A não-linearidade no início, apresentando concomitantemente flashes da relação entre Nick e Amy, gera causa e efeito quase imediata em determinadas ações: quando o casamento chega a um estado detestável, a situação presente do homem se afunila ("E de repente, tudo piorou"). Nisso, o véu da realidade idealizada começa a se desfazer (o abraço de Nick nos pais de Amy é quase desconfortável), e as pistas deixadas também são usadas como comentário sobre o que há de falso no próprio suspense (similar a o que o diretor fez em Vidas em Jogo, quando tornou texto o subtexto moral do personagem).

Após o primeiro ato denso, cheio de sugestões (o plano-detalhe no celular, o obcecado por Amy) e atmosfera de filme policial de investigação que o diretor sabe fazer bem, a reviravolta que segue dá uma nova escala aos acontecimentos, sutilezas que repensam o primeiro ato (a divertida e brilhante cena da cuspida sendo ótimo exemplo), mudando principalmente o tom do que ocorre. As especulações jornalísticas entram com mais força para mediar os fatos, provocando um cinismo que se aproxima da sátira naquele drama, e até o que há de mais violento ganha uma camada de exagero. Não por acaso, a primeira cena após essa ruptura é filmada com um ensolarado falso que é novidade na carreira do diretor. É como se Fincher deslegitimasse a realidade expondo o que é mais irreal no tratamento que a opinião pública confere aos que entram em evidência.

Opinião pública essa, moralista e interpretada com toda a ironia que o diretor já usava em Clube da Luta, que se estende para a posição das mulheres em um mundo machista - tema também caro ao diretor. Após a dúvida acerca de Nick se instalar, a simpatia de pessoas ao redor dos Estados Unidos pelo homem também cresce, mesmo que em pequenas proporções. No entanto, o absurdo da moralidade dali é exposto quando é revelada a infidelidade de Nick: a simpatia das mulheres anônimas converte-se em ódio, e todas que têm que lidar com o protagonista passam a encará-lo com desprezo. Levado pela mídia escandalizada, que chega a sugerir incesto apenas por audiência, o público passa a encarar o caso extraconjugal como algo mais grave que possível assassinato - o que Fincher filma com um misto de ironia e urgência que concebe momentos magistrais como a exposição da mentira midiática em um encontro no final.

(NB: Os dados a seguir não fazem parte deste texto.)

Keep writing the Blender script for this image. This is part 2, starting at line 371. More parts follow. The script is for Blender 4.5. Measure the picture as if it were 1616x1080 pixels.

Nessa camada de discussão, Margo, a irmã de Nick, é fundamental para o comentário proposto por Fincher porque apresenta uma reação diferente das outras mulheres dali. Não abre mão de culpar a falha conjugal de Nick (e sua reação todas as vezes que o assunto é comentado), mas acredita que o irmão deva ser punido justamente pelo que fez, sem um prejulgamento midiático que leva as massas à cegueira irresponsável. Margo, então, é um contraponto à Amy, e demonstrar que a forma de reagir à guerra dos sexos diz muito sobre o caráter psicológico dos personagens amplia o escopo da trama de Gillian Flynn.

Fincher reconhece a misoginia presente na sociedade e a utiliza para criticá-la com propriedade (é curioso que o diretor seja acusado de misoginia; a discussão presente no filme deixa claro que não será aqui que a acusação cessará). As dificuldades enfrentadas pelo feminino em um mundo regido por homens problemáticos vira texto em Garota Exemplar, um ambicioso retrato social que demonstra que David Fincher entende que o cinismo é a melhor forma de reagir a um teatro incessante de aparências.